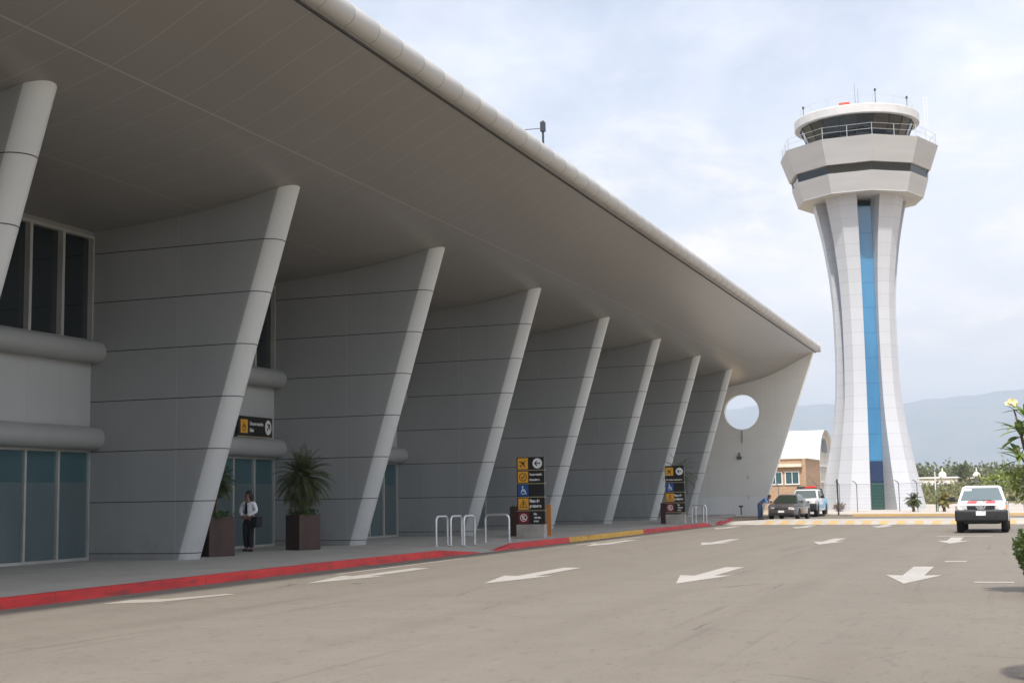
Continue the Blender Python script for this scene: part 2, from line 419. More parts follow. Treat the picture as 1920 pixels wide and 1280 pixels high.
M['lip'] = mat('lip', (.25, .08, .06), .5)

# ------------------------------------------------------------------ camera
CAMZ = 1.54
a_, p_, r_ = .3503, .1138, -.0172
fw = Vector((-sin(a_) * cos(p_), cos(a_) * cos(p_), sin(p_)))
rt = Vector((cos(a_), sin(a_), 0)); up = rt.cross(fw)
rt2 = rt * cos(r_) + up * sin(r_); up2 = up * cos(r_) - rt * sin(r_)
cd = bpy.data.cameras.new('camera'); cam = bpy.data.objects.new('camera', cd); COL.objects.link(cam)
cam.matrix_world = Matrix(((rt2.x, up2.x, -fw.x, 0), (rt2.y, up2.y, -fw.y, 0), (rt2.z, up2.z, -fw.z, CAMZ), (0, 0, 0, 1)))
cd.sensor_width = 36; cd.lens = 2559.4 / 1920 * 36; cd.clip_start = .1; cd.clip_end = 40000
SC.camera = cam

# ------------------------------------------------------------------ light and sky
SUN_EL, SUN_AZ = radians(56), radians(12.5)      # azimuth from -Y towards +X
sd = Vector((sin(SUN_AZ) * cos(SUN_EL), -cos(SUN_AZ) * cos(SUN_EL), sin(SUN_EL)))
sl = bpy.data.lights.new('sun', 'SUN'); sl.energy = 4.1; sl.angle = radians(2.2); sl.color = (1, .945, .87)
so = bpy.data.objects.new('sun', sl); COL.objects.link(so)
so.rotation_euler = sd.to_track_quat('Z', 'Y').to_euler(); so.location = (30, -60, 90)
W = bpy.data.worlds.new('World'); SC.world = W; W.use_nodes = True
t = NT(W.node_tree); bg = W.node_tree.nodes['Background']
sky = t.n('ShaderNodeTexSky', _sky_type='NISHITA'); sky.sun_disc = False
sky.sun_elevation = SUN_EL; sky.sun_rotation = atan2(sd.x, sd.y); sky.air_density = 1.2; sky.dust_density = 2.2; sky.ozone_density = 1.5
g = W.node_tree.nodes.new('ShaderNodeTexCoord').outputs['Generated']
s3 = t.sep(g)
zz = t.math('ADD', t.math('MAXIMUM', s3[2], 0), .16)
cb = t.n('ShaderNodeCombineXYZ')
t.L.new(t.math('DIVIDE', s3[0], zz), cb.inputs[0]); t.L.new(t.math('DIVIDE', s3[1], zz), cb.inputs[1])
hi = t.noise(t.scale(cb.outputs[0], .9, .55, 1), 1.15, 7, .58, .5)
low = t.noise(t.scale(g, 9, 9, 24), 1., 8, .6, .3)
fhi = t.math('MULTIPLY_ADD', t.ramp(hi, .41, .66), .58, .22)
lowmask = t.math('MULTIPLY', t.ramp(s3[2], .36, .12), t.ramp(low, .44, .62))
skyc = t.mix(1.0, sky.outputs[0], (1.0, 1.0, 1.0), 'MULTIPLY')
cloudc = t.mix(t.ramp(hi, .40, .75), (9.5, 9.6, 10.6), (10.6, 10.3, 10.4))
c = t.mix(fhi, skyc, cloudc)
c = t.mix(t.math('MULTIPLY', lowmask, .8), c, t.mix(t.ramp(low, .48, .72), (7.6, 7.5, 8.0), (11.2, 10.2, 9.6)))
hz_f = t.ramp(s3[2], .30, .06)
c = t.mix(t.math('MULTIPLY', hz_f, .75), c, t.mix(t.ramp(low, .40, .68), (9.7, 9.1, 8.8), (12.4, 10.8, 9.4)))
# unseen sky round the sun, behind the camera, brightened to add fill light
dp = t.n('ShaderNodeVectorMath', _operation='DOT_PRODUCT'); t.L.new(g, dp.inputs[0]); dp.inputs[1].default_value = tuple(sd)
aur = t.math('MULTIPLY_ADD', t.math('POWER', t.ramp(dp.outputs['Value'], .1, 1.), 2.), 1.0, 1.)
vm = t.n('ShaderNodeVectorMath', _operation='SCALE'); t.L.new(c, vm.inputs[0]); t.L.new(aur, vm.inputs[3])
t.L.new(vm.outputs[0], bg.inputs[0]); bg.inputs[1].default_value = .114
SC.view_settings.view_transform = 'Standard'; SC.view_settings.look = 'None'
SC.view_settings.exposure = 0.38; SC.view_settings.gamma = 1
SC.cycles.max_bounces = 8; SC.cycles.diffuse_bounces = 5; SC.cycles.glossy_bounces = 4
SC.cycles.use_denoising = True
try: SC.cycles.denoiser = 'OPENIMAGEDENOISE'
except Exception: pass

# ------------------------------------------------------------------ setting
GZ = -.03
m = MB(); m.add([(-16500, -16500, GZ), (16500, -16500, GZ), (16500, 16500, GZ), (-16500, 16500, GZ)], [(0, 1, 2, 3)])
tag(m.build('ground', M['earth']), kind='structure')
m = MB()
m.add([(-14.9, -80, 0), (14, -80, 0), (14, 84, 0), (-3.4, 86.6, 0), (-9.8, 88.9, 0), (-11.5, 90.5, 0), (-40, 99, 0), (-40, 96.2, 0), (-15.2, 96.2, 0), (-15.2, 70, 0)],
      [(0, 1, 2, 3, 4, 5, 8, 9), (5, 6, 7, 8)])
road = tag(m.build('road', M['asphalt']), kind='structure')

def arrow(x, y, mt, s=1., flip=1):
    """lane arrow with its tip towards the camera"""
    P = [(0, 0), (.50, 2.45), (.19, 2.3), (.20, 5.35), (-.20, 5.35), (-.19, 2.3), (-.50, 2.45)]
    mm = MB(); mm.prism([(px * s, py * s) for px, py in P], lambda u, v, d: (x + u, y + v, d), .003, .006)
    return mm.build('arrow_marking', mt, road)
for i, x in enumerate((-12.62, -9.12, -5.62, -1.85)):
    for j, y in enumerate((23.1, 41.1, 60.2)):
        if i == 3 and j == 2: continue
        arrow(x + random.uniform(-.06, .06), y + i * .28, M['white_paint'])
m = MB(); m.prism([(-13.5, 18.1), (-12.8, 18.6), (-12.45, 20.3), (-12.7, 20.4), (-13.05, 19.2), (-13.55, 18.9)], lambda u, v, d: (u, v, d), .003, .006)
m.build('faded_marking', M['faded_paint'], road)
for (x0, x1, y0, y1) in ((-.75, -.12, 24.25, 24.55), (-1.55, -1.1, 31.2, 31.7), (-2.6, -.85, 48.3, 48.75), (-13.6, -13.45, 26, 33), (-13.35, -13.2, 42, 50)):
    m = MB(); m.box(x0, x1, y0, y1, .003, .006); m.build('faded_marking', M['faded_paint'], road)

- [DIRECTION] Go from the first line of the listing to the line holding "SC.camera = cam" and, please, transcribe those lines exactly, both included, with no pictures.

- [RESPONSE TO THIS EXERCISE]
Continue the Blender Python script for this scene: part 2, from line 419. More parts follow. Treat the picture as 1920 pixels wide and 1280 pixels high.
M['lip'] = mat('lip', (.25, .08, .06), .5)

# ------------------------------------------------------------------ camera
CAMZ = 1.54
a_, p_, r_ = .3503, .1138, -.0172
fw = Vector((-sin(a_) * cos(p_), cos(a_) * cos(p_), sin(p_)))
rt = Vector((cos(a_), sin(a_), 0)); up = rt.cross(fw)
rt2 = rt * cos(r_) + up * sin(r_); up2 = up * cos(r_) - rt * sin(r_)
cd = bpy.data.cameras.new('camera'); cam = bpy.data.objects.new('camera', cd); COL.objects.link(cam)
cam.matrix_world = Matrix(((rt2.x, up2.x, -fw.x, 0), (rt2.y, up2.y, -fw.y, 0), (rt2.z, up2.z, -fw.z, CAMZ), (0, 0, 0, 1)))
cd.sensor_width = 36; cd.lens = 2559.4 / 1920 * 36; cd.clip_start = .1; cd.clip_end = 40000
SC.camera = cam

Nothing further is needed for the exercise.